Glutton for punishment

Uh oh. I've just signed up for NaNoWriMo again. Am I a glutton for punishment? I'm running Cardiff Half Marathon on Sunday October 18th and now I've signed up for a month of enforced novel writing. Am I mad? Or is there some strange quirk in my psyche which means I actually like doing these things?

The answer to those three questions is of course: Yes, yes and yes.

Anyway, in the spirit of something being much more fun when undertaken in good company, I therefore urge you to join me! It's too late to join me on the half marathon, but you could sign up here to National Novel Writing Month. All you have to do is write the 50,000 first draft of a novel between the beginning of November 1st and the end of November 30th. That's about 1,667 words a day.

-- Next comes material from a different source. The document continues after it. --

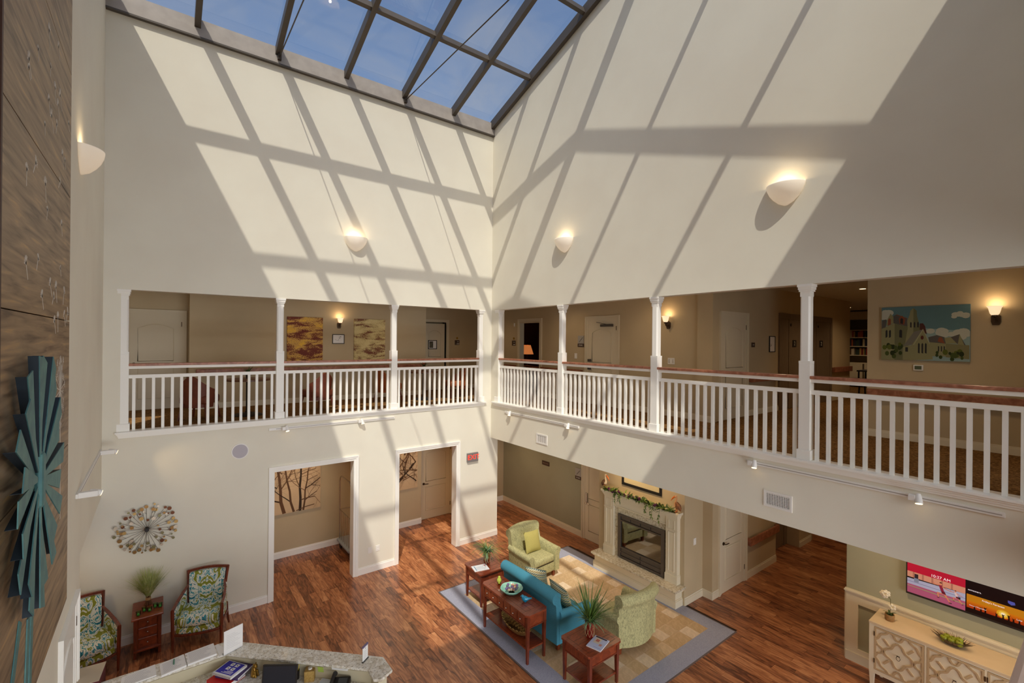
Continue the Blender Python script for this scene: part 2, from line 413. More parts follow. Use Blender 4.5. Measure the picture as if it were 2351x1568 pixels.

It's easy (it must be - I've already done it twice).

Go on - you know you want to!

Wednesday 7 October 2009

Hoppy days...

Mido Dog always goes straight to his water bowl after his First Thing in the Morning Walk. Today, however, he didn't want to drink...

It was a bit too hoppy...

Our hoppy little friend had hopped in, but couldn't hop out again. He was duly escorted back outside to more appropriate froggy surroundings. The bowl was washed, replenished with fresh water, and Mido Dog was a happy boy again after his hoppy encounter.

Sunday 4 October 2009

Too much too young?

I have just read this article on the Observer website about the Lemacons - a French family who were living their dream, sailing across the oceans in their 30 foot yacht in part to to show their two-year-old son, Colin, how wonderful life can be; that it doesn't have to be materialistic and that happiness can come from the simplest things.

The family were 1,000km off the Somalian coast when they were attacked by pirates. A French rescue mission went disastrously wrong and at the end two of the pirates and Florent Lemacon lay dead.

The couple knew the dangers of entering those waters, infamous for pirates. They had already met one sailor who had been held captive and then released. But they thought their enthusiasm, goodwill, common sense and adherence to the official advice and guidelines would keep them safe.

They were good people, but something bad happened to them. It was a tragedy and I was sorry to read about it.

But what really struck me was Chloe Lemacon's insistence that this was a trip they were undertaking especially for Colin who was two when they set off on their voyage and celebrated his third birthday shortly before his father's death. The article is illustrated with the photograph of Colin being grabbed by a French commando. That, I'm sure, is not the memory his parents envisaged when they set off on their voyage of a lifetime.

Chloe says: "We wanted to show him a different life – what is good in the world, but also the tougher things, like poverty. We wanted to show him different values."

He was two. What can a two-year-old learn of 'different values'? She also speaks of the difficulties of playing with a two-year-old as the boat was thrown around by huge waves.

Call me old fashioned, but is this a case of 'too much too young'? Why take the most important person in your life - your child - into such a potentially dangerous situation? Surely a two-year-old can be taught 'different values' at home when he's two? Why not save the globe trotting for a year or two when he is old enough to remember it and old enough to take a full part in the adventure. What is the hurry?

I also recall the tragedy of a family kayaking the Amazon, I think. The mother drowned trying to save her children who were aged three years and 18 months. Forgive me if I have remembered the details incorrectly, but I do remember thinking at the time, firstly how tragic and secondly: What were they doing kayaking the Amazon with an 18-month-old child?

My daughters - now seven and five - don't remember the holidays we took when they were two and three years old. They had a high old time at Center Parcs as babies and toddlers, they met and played with other children, but they don't remember it at all.

Surely a child's early years should be spent living the simple life. Learning things like walking and eating, playing with Lego and going to space in imaginary rockets made out of big cardboard boxes. Let the little ones play with mud in the back garden and get absolutely filthy. By all means take them sailing, but even just rowing across a lake in a little boat is a huge adventure for a two-year-old; it doesn't have to be sailing through the Suez Canal into recognisably dangerous waters.

The Lemacons had their dream and they had started to live it. The early part of the trip sounded wonderfully idyllic. But they sailed into a dangerous place and the ensuing rescue went badly wrong. It is a profoundly sad tale.

Maybe I am over protective, but I think children should be children. They should live their own dreams, not those of their parents. I don't hold with giving tiny children global 'experiences' just as I don't hold with mad schedules of baby yoga, singing, French, dancing and maths while they are still wearing nappies and on first name terms with the Teletubbies.

Can't we just let children be children? I understand the pressure of appearing to be the perfect parent. I remember too clearly an expedition we had one summer to take ours to a zoo, which they hated. All they wanted to do was run about on the grass and chase butterflies. Eventually we realised that, stopped trying to provide them with an 'experience' and just let them 'be'.